8.) Rock on, McCarthy.
Hey, Brandon McCarthy's in the game! He's from Colorado Springs. Went to Cheyenne Mountain High School. Which probably has absolutely no meaning to anyone else, but last season, with McCarty getting the occasional spot start for the Sox, The Ford was driven nuts with daily updates on McCarthy's status, and with having to give hed specs that could fit the words "McCarthy," "Cheyenne," and "Mountain", plus some sort of predicate. Just seeing McCarthy in the game today and realizing that he doesn't have to think twice about it is almost enough to make The Ford's day. Almost.

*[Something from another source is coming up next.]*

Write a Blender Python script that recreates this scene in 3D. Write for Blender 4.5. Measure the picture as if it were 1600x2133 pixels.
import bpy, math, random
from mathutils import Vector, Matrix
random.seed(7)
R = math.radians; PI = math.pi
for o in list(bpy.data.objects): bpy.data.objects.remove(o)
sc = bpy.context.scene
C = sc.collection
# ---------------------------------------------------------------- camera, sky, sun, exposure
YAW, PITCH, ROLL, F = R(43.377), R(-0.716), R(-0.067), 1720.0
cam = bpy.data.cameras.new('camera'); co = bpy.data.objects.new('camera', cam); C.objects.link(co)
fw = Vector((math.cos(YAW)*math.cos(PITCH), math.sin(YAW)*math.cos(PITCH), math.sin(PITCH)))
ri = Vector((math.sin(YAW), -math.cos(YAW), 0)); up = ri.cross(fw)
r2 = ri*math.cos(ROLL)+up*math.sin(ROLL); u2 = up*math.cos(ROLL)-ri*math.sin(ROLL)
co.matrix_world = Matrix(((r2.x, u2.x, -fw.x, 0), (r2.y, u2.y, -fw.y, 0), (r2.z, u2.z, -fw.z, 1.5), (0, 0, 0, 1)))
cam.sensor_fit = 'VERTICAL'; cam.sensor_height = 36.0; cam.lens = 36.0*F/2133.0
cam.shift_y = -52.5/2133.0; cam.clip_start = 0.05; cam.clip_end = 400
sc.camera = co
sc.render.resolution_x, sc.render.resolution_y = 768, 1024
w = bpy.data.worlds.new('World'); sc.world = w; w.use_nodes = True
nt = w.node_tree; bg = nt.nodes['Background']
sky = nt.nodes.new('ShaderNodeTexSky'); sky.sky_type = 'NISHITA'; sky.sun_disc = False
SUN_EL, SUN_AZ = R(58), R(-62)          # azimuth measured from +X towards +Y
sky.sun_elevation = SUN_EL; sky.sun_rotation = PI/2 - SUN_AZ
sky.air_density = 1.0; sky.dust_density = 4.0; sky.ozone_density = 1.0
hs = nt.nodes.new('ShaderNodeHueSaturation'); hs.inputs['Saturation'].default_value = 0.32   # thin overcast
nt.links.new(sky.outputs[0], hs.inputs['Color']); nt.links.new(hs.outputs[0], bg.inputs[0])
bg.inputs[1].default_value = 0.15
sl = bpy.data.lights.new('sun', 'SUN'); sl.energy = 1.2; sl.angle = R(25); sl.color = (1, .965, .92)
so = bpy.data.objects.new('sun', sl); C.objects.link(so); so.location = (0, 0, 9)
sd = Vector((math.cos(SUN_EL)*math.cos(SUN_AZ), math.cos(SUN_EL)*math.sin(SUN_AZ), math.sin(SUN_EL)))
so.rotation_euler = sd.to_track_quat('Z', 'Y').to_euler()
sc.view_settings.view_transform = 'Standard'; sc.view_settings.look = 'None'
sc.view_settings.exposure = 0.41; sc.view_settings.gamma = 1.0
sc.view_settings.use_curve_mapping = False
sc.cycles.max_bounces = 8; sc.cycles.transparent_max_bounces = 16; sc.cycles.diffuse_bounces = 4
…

9.) A beaten manIs there anything more frustrating than finding out a coworker got tickets at face value, thanks to some friends, and had a spare after a friend tripped on a curb and broke his nose 20 minutes before the game. No, The Ford doesn't think so.
No, The Ford's mistaken. What's worse is running into a coworker coming back from the Tigers game as you're walking into work after failing in your one goal for the day, and finding out he had a pass for the game that he used for only two innings, and that they weren't checking IDs at the door?

Well, the game's over -- Tigers lose, 5-3, and it's time for The Ford to get to work. Tomorrow's another day, and the Tigers have another day game on Wednesday. The Ford suspects scalper heaven will have run its course, at least around the CoPa this week.


At 10:53 PM, April 11, 2006, Anonymous Jenn said...

Hee, Chris and I got to sit in the Diamond Club at Safeco on Sunday to watch the M's get their asses handed to them by the A's. At least they ended the hitting drought, I guess.